Mit gewisser Süffisanz behandelt das BAG die Revisionsrüge, die Beweiswürdigung durch das LAG Köln sein fehlerhaft gewesen. Das LAG habe – so der Arbeitgeber - nur eine Wetterstation (Flughafen Köln-Wahn) interpretiert. Die Eisglätte habe in der Zeit vom 07. bis 10.12.2010, zum Zeitpunkt der Schulung also, nur „stellenweise“ bestanden. Hierzu zieht das BAG die weiteren Erkenntnisse der vom LAG eingeholten Auskunft des Deutschen Wetterdienstes heran.
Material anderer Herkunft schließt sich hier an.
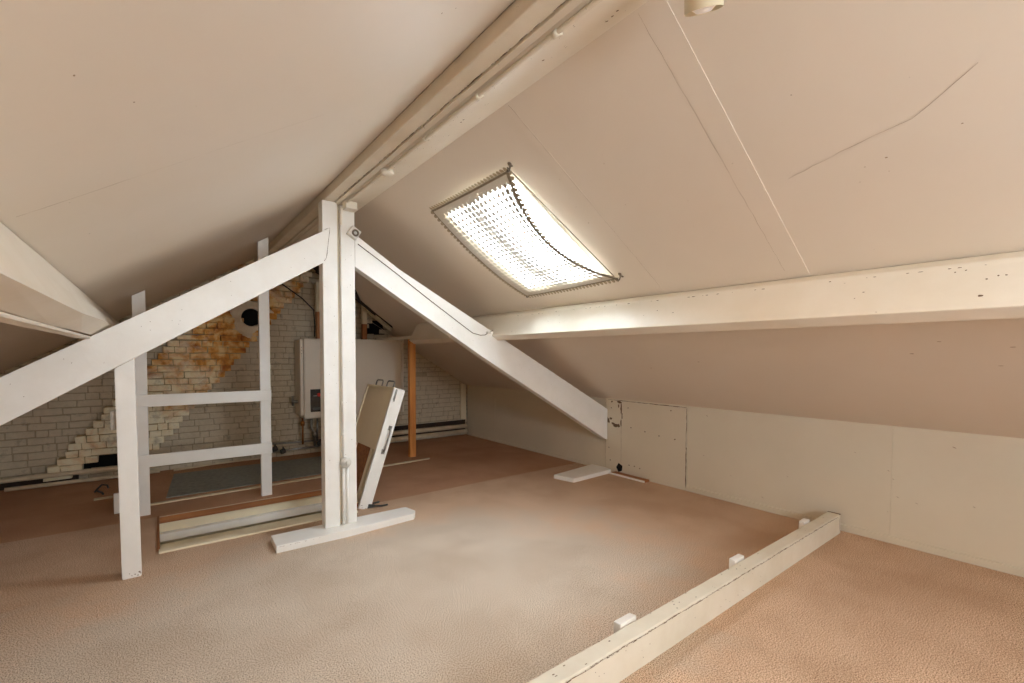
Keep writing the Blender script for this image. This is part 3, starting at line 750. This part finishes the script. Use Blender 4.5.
bm = bmesh.new(); obox(bm, Mx, HW - .03, -.006, -.004, HW + .03, .03, .05, .002); tube(bm, [(1.44, 3.75, .02), (1.50, 3.74, .014), (1.55, 3.745, .012)], .008, 8); tube(bm, [(1.432, 3.77, .04), (1.47, 3.73, .055)], .008, 8)
link('hinge', bm, M_drain, hat)

# ------------------------------------------------------------------ electrics
cd = empty('ridge_conduit', 'thin painted conduit pipe along the ridge groove with clips', 'conduit')
bm = bmesh.new()
cy_ = [YF + .02 + (3.30 - YF - .02) * i / 30 for i in range(31)]
tube(bm, [(1.075 + .0025 * math.sin(y * 3), y, 2.379 + .001 * math.sin(y * 5)) for y in cy_], .0085, 10); link('pipe', bm, M_ridge, cd)
for y in (1.15, 1.62, 2.1, .5):
    bm = bmesh.new(); tube(bm, [(1.075, y - .012, 2.379), (1.075, y + .012, 2.379)], .0125, 10); box(bm, 1.075, y - .008, 2.380, 1.10, y + .008, 2.390, 0, .001); link('clip', bm, M_ridge, cd)
bm = bmesh.new(); lathe(bm, [(0, -.012), (.034, -.012), (.038, -.006), (.038, .012), (0, .012)], frame_M((1.09, 2.60, 2.374), (0, 0, 1)), 24); link('junction_disc', bm, M_purlin, cd)
bm = bmesh.new(); box(bm, 1.065, 3.27, 2.335, 1.145, 3.35, 2.388, 0, .006); link('junction_box', bm, M_purlin, cd)
bm = bmesh.new(); tube(bm, [(1.075, 3.34, 2.36), (1.068, 3.355, 2.358), (1.062, 3.364, 2.345), (1.060, 3.368, 2.32), (1.060, 3.369, 2.24)], .0085, 10); link('elbow', bm, M_purlin, cd)
pc = empty('post_cable', 'thin painted cable and round switch running down centre post to sole plate', 'cable')
bm = bmesh.new(); tube(bm, [(1.062, 3.385, 2.25), (1.066, 3.386, 1.3), (1.067, 3.386, .55)], .0045, 8); link('cable', bm, M_white, pc)
for x in (1.064, 1.092):
    bm = bmesh.new(); tube(bm, [(x, 3.382, .47), (x, 3.382, .06)], .0085, 10); link('conduit', bm, M_white, pc)
for z_ in (1.62, .95, .72, .30, .16):
    bm = bmesh.new(); box(bm, 1.056, 3.374, z_, 1.075, 3.3915, z_ + .012, 0, .001); link('clip', bm, M_white, pc)
bm = bmesh.new(); lathe(bm, [(0, .032), (.02, .03), (.034, .022), (.040, .008), (.040, .0), (0, 0)], frame_M((1.082, 3.391, .512), (0, -1, 0)), 24)
sw = link('switch', bm, M_plastic, pc)
bm = bmesh.new(); obox(bm, frame_M((1.082, 3.359, .512), (0, -1, 0)), -.006, -.016, 0, .006, .016, .012, .002); link('knob', bm, M_plastic, sw)
bc = empty('brace_cable', 'thin cable along the right brace from a small round junction box', 'cable')
bm = bmesh.new(); Mj = frame_M((1.150, 3.399, 2.195), (0, -1, 0), (1, 0, -.62)); obox(bm, Mj, -.036, -.036, 0, .04, .036, .05, .006); jb = link('junction_box', bm, M_plastic, bc)
bm = bmesh.new(); lathe(bm, [(.012, .0), (.026, 0), (.026, .006), (.014, .006), (.014, -.0)], Mj @ Matrix.Translation((.008, 0, .05)), 20); link('socket_ring', bm, M_cable, jb)
bm = bmesh.new(); tube(bm, [(1.19, 3.397, 2.125), (1.34, 3.397, 2.035), (1.501, 3.397, 1.936), (1.75, 3.397, 1.776), (2.0, 3.397, 1.622), (2.10, 3.397, 1.56), (2.20, 3.397, 1.500), (2.283, 3.397, 1.483), (2.33, 3.395, 1.487), (2.375, 3.385, 1.515), (2.40, 3.37, 1.53)], .0035, 6)
link('cable', bm, M_cable, bc)
bm = bmesh.new(); box(bm, 2.345, 3.375, 1.50, 2.385, 3.3985, 1.518, 0, .002); link('clip', bm, M_plastic, bc)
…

Es habe durchgehend Schneeglätte bestanden. Auch seien vergleichbare Schneehöhen und Temperaturen herangezogen worden, weshalb im gesamten Raum um Köln Schnee- und/oder Eisglätte bestanden habe. Für die Beweiswürdigung bedürfe es nach § 286 Abs. 1 ZPO auch keiner absoluten Sicherheit, sondern „ein für das praktische Leben brauchbarer Grad von Gewissheit genügt, der Zweifeln Schweigen gebietet, ohne sie völlig auszuschließen“ (so schon BAG v. 23.10.2014 – 2 AZR 865/13, Rn. 44). Schließlich habe es keiner Feststellung der konkreten (!) Straßenverhältnisse auf der Verkehrsroute des Betriebsratsmitglieds bedurft.

Auf den weiteren Ausbau der vertrauensvollen Zusammenarbeit nach § 2 BetrVG in diesem Betrieb!